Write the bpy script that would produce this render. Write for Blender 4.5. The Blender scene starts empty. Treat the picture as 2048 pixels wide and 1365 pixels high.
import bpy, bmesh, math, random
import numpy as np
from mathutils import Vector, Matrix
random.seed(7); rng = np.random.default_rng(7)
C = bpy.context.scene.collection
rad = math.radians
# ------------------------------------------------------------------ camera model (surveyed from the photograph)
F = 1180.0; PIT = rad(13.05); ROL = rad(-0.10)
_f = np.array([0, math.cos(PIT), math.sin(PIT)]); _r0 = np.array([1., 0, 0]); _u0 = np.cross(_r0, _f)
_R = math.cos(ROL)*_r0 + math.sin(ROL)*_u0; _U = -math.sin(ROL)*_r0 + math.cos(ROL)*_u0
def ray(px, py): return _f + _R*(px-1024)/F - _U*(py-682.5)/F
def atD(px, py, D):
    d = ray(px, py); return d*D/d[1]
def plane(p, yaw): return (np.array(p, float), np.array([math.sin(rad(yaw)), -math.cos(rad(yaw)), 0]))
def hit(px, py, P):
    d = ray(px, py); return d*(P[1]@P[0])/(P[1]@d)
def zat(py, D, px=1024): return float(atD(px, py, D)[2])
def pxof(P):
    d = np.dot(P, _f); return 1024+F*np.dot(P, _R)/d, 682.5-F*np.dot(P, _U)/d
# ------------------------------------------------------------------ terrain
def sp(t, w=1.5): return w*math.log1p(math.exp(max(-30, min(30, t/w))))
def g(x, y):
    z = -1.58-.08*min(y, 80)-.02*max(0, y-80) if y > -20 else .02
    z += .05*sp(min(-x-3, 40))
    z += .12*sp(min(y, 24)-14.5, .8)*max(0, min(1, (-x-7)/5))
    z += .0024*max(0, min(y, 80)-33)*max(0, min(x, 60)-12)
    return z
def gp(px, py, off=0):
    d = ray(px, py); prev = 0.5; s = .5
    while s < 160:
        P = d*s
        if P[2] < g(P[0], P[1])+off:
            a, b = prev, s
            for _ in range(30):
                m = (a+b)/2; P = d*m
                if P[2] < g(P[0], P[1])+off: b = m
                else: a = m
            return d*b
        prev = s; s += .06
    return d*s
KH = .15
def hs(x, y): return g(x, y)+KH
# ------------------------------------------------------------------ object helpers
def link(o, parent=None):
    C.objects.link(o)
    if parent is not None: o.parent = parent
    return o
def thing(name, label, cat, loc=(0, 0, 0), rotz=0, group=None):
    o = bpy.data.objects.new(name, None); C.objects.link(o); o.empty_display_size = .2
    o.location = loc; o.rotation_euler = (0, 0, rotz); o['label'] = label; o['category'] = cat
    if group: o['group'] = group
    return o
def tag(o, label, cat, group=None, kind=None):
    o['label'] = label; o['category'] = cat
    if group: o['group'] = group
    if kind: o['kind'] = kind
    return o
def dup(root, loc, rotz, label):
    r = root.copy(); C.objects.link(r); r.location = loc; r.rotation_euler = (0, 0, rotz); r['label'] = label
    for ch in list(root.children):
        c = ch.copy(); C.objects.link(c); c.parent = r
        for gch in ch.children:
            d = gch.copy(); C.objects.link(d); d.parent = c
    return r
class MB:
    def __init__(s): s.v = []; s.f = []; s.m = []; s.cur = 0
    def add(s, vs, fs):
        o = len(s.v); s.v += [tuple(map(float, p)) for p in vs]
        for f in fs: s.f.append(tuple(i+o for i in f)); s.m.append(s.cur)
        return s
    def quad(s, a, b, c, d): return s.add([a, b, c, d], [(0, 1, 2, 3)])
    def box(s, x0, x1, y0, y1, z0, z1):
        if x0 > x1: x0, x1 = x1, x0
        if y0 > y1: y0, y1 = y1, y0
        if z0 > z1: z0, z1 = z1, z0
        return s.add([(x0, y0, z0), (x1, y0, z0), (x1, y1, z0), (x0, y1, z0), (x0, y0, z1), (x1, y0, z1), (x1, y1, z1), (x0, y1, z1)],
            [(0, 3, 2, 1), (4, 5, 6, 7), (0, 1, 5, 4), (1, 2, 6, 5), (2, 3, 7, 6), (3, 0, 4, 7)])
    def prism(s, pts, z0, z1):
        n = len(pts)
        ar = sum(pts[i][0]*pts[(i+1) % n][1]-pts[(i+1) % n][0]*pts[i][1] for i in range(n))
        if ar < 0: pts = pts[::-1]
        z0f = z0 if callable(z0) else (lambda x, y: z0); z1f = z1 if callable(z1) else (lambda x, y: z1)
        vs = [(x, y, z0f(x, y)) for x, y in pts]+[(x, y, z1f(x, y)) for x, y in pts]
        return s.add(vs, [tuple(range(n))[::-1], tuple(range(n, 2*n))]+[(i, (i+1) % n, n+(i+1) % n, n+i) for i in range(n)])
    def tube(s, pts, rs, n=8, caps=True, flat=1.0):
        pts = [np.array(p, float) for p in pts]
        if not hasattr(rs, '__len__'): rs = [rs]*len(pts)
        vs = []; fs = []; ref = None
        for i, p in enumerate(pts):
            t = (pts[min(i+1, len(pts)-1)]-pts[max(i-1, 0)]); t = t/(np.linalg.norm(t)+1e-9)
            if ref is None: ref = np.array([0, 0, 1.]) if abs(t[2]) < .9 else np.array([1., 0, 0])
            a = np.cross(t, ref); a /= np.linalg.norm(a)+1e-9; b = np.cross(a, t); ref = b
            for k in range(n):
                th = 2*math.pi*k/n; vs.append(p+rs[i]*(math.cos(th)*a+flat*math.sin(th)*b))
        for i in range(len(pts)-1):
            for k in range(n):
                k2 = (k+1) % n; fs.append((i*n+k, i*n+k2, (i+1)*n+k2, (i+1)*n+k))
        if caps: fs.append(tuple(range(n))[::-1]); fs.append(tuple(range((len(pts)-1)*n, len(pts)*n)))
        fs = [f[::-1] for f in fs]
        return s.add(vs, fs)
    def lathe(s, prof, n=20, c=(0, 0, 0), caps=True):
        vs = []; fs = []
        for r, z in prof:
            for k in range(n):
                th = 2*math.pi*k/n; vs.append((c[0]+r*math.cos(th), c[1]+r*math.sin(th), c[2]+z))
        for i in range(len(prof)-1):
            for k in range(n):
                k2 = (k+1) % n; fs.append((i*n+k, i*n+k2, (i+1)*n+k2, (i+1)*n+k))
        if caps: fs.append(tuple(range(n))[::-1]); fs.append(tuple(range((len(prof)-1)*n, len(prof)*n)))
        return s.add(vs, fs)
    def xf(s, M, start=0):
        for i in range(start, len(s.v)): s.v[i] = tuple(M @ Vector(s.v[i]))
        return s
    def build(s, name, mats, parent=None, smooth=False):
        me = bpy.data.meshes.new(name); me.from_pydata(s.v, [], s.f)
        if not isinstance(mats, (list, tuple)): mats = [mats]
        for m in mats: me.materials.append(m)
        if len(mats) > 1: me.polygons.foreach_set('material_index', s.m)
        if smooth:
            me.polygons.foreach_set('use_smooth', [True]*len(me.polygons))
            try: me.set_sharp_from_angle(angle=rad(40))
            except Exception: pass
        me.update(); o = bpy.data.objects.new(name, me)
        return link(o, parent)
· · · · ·
- **Objective**:
Quote the whole listing above, leaving nothing out.

- **Solution to this task**:
Write the bpy script that would produce this render. Write for Blender 4.5. The Blender scene starts empty. Treat the picture as 2048 pixels wide and 1365 pixels high.
import bpy, bmesh, math, random
import numpy as np
from mathutils import Vector, Matrix
random.seed(7); rng = np.random.default_rng(7)
C = bpy.context.scene.collection
rad = math.radians
# ------------------------------------------------------------------ camera model (surveyed from the photograph)
F = 1180.0; PIT = rad(13.05); ROL = rad(-0.10)
_f = np.array([0, math.cos(PIT), math.sin(PIT)]); _r0 = np.array([1., 0, 0]); _u0 = np.cross(_r0, _f)
_R = math.cos(ROL)*_r0 + math.sin(ROL)*_u0; _U = -math.sin(ROL)*_r0 + math.cos(ROL)*_u0
def ray(px, py): return _f + _R*(px-1024)/F - _U*(py-682.5)/F
def atD(px, py, D):
    d = ray(px, py); return d*D/d[1]
def plane(p, yaw): return (np.array(p, float), np.array([math.sin(rad(yaw)), -math.cos(rad(yaw)), 0]))
def hit(px, py, P):
    d = ray(px, py); return d*(P[1]@P[0])/(P[1]@d)
def zat(py, D, px=1024): return float(atD(px, py, D)[2])
def pxof(P):
    d = np.dot(P, _f); return 1024+F*np.dot(P, _R)/d, 682.5-F*np.dot(P, _U)/d
# ------------------------------------------------------------------ terrain
def sp(t, w=1.5): return w*math.log1p(math.exp(max(-30, min(30, t/w))))
def g(x, y):
    z = -1.58-.08*min(y, 80)-.02*max(0, y-80) if y > -20 else .02
    z += .05*sp(min(-x-3, 40))
    z += .12*sp(min(y, 24)-14.5, .8)*max(0, min(1, (-x-7)/5))
    z += .0024*max(0, min(y, 80)-33)*max(0, min(x, 60)-12)
    return z
def gp(px, py, off=0):
    d = ray(px, py); prev = 0.5; s = .5
    while s < 160:
        P = d*s
        if P[2] < g(P[0], P[1])+off:
            a, b = prev, s
            for _ in range(30):
                m = (a+b)/2; P = d*m
                if P[2] < g(P[0], P[1])+off: b = m
                else: a = m
            return d*b
        prev = s; s += .06
    return d*s
KH = .15
def hs(x, y): return g(x, y)+KH
# ------------------------------------------------------------------ object helpers
def link(o, parent=None):
    C.objects.link(o)
    if parent is not None: o.parent = parent
    return o
def thing(name, label, cat, loc=(0, 0, 0), rotz=0, group=None):
    o = bpy.data.objects.new(name, None); C.objects.link(o); o.empty_display_size = .2
    o.location = loc; o.rotation_euler = (0, 0, rotz); o['label'] = label; o['category'] = cat
    if group: o['group'] = group
    return o
def tag(o, label, cat, group=None, kind=None):
    o['label'] = label; o['category'] = cat
    if group: o['group'] = group
    if kind: o['kind'] = kind
    return o
def dup(root, loc, rotz, label):
    r = root.copy(); C.objects.link(r); r.location = loc; r.rotation_euler = (0, 0, rotz); r['label'] = label
    for ch in list(root.children):
        c = ch.copy(); C.objects.link(c); c.parent = r
        for gch in ch.children:
            d = gch.copy(); C.objects.link(d); d.parent = c
    return r
class MB:
    def __init__(s): s.v = []; s.f = []; s.m = []; s.cur = 0
    def add(s, vs, fs):
        o = len(s.v); s.v += [tuple(map(float, p)) for p in vs]
        for f in fs: s.f.append(tuple(i+o for i in f)); s.m.append(s.cur)
        return s
    def quad(s, a, b, c, d): return s.add([a, b, c, d], [(0, 1, 2, 3)])
    def box(s, x0, x1, y0, y1, z0, z1):
        if x0 > x1: x0, x1 = x1, x0
        if y0 > y1: y0, y1 = y1, y0
        if z0 > z1: z0, z1 = z1, z0
        return s.add([(x0, y0, z0), (x1, y0, z0), (x1, y1, z0), (x0, y1, z0), (x0, y0, z1), (x1, y0, z1), (x1, y1, z1), (x0, y1, z1)],
            [(0, 3, 2, 1), (4, 5, 6, 7), (0, 1, 5, 4), (1, 2, 6, 5), (2, 3, 7, 6), (3, 0, 4, 7)])
    def prism(s, pts, z0, z1):
        n = len(pts)
        ar = sum(pts[i][0]*pts[(i+1) % n][1]-pts[(i+1) % n][0]*pts[i][1] for i in range(n))
        if ar < 0: pts = pts[::-1]
        z0f = z0 if callable(z0) else (lambda x, y: z0); z1f = z1 if callable(z1) else (lambda x, y: z1)
        vs = [(x, y, z0f(x, y)) for x, y in pts]+[(x, y, z1f(x, y)) for x, y in pts]
        return s.add(vs, [tuple(range(n))[::-1], tuple(range(n, 2*n))]+[(i, (i+1) % n, n+(i+1) % n, n+i) for i in range(n)])
    def tube(s, pts, rs, n=8, caps=True, flat=1.0):
        pts = [np.array(p, float) for p in pts]
        if not hasattr(rs, '__len__'): rs = [rs]*len(pts)
        vs = []; fs = []; ref = None
        for i, p in enumerate(pts):
            t = (pts[min(i+1, len(pts)-1)]-pts[max(i-1, 0)]); t = t/(np.linalg.norm(t)+1e-9)
            if ref is None: ref = np.array([0, 0, 1.]) if abs(t[2]) < .9 else np.array([1., 0, 0])
            a = np.cross(t, ref); a /= np.linalg.norm(a)+1e-9; b = np.cross(a, t); ref = b
            for k in range(n):
                th = 2*math.pi*k/n; vs.append(p+rs[i]*(math.cos(th)*a+flat*math.sin(th)*b))
        for i in range(len(pts)-1):
            for k in range(n):
                k2 = (k+1) % n; fs.append((i*n+k, i*n+k2, (i+1)*n+k2, (i+1)*n+k))
        if caps: fs.append(tuple(range(n))[::-1]); fs.append(tuple(range((len(pts)-1)*n, len(pts)*n)))
        fs = [f[::-1] for f in fs]
        return s.add(vs, fs)
    def lathe(s, prof, n=20, c=(0, 0, 0), caps=True):
        vs = []; fs = []
        for r, z in prof:
            for k in range(n):
                th = 2*math.pi*k/n; vs.append((c[0]+r*math.cos(th), c[1]+r*math.sin(th), c[2]+z))
        for i in range(len(prof)-1):
            for k in range(n):
                k2 = (k+1) % n; fs.append((i*n+k, i*n+k2, (i+1)*n+k2, (i+1)*n+k))
        if caps: fs.append(tuple(range(n))[::-1]); fs.append(tuple(range((len(prof)-1)*n, len(prof)*n)))
        return s.add(vs, fs)
    def xf(s, M, start=0):
        for i in range(start, len(s.v)): s.v[i] = tuple(M @ Vector(s.v[i]))
        return s
    def build(s, name, mats, parent=None, smooth=False):
        me = bpy.data.meshes.new(name); me.from_pydata(s.v, [], s.f)
        if not isinstance(mats, (list, tuple)): mats = [mats]
        for m in mats: me.materials.append(m)
        if len(mats) > 1: me.polygons.foreach_set('material_index', s.m)
        if smooth:
            me.polygons.foreach_set('use_smooth', [True]*len(me.polygons))
            try: me.set_sharp_from_angle(angle=rad(40))
            except Exception: pass
        me.update(); o = bpy.data.objects.new(name, me)
        return link(o, parent)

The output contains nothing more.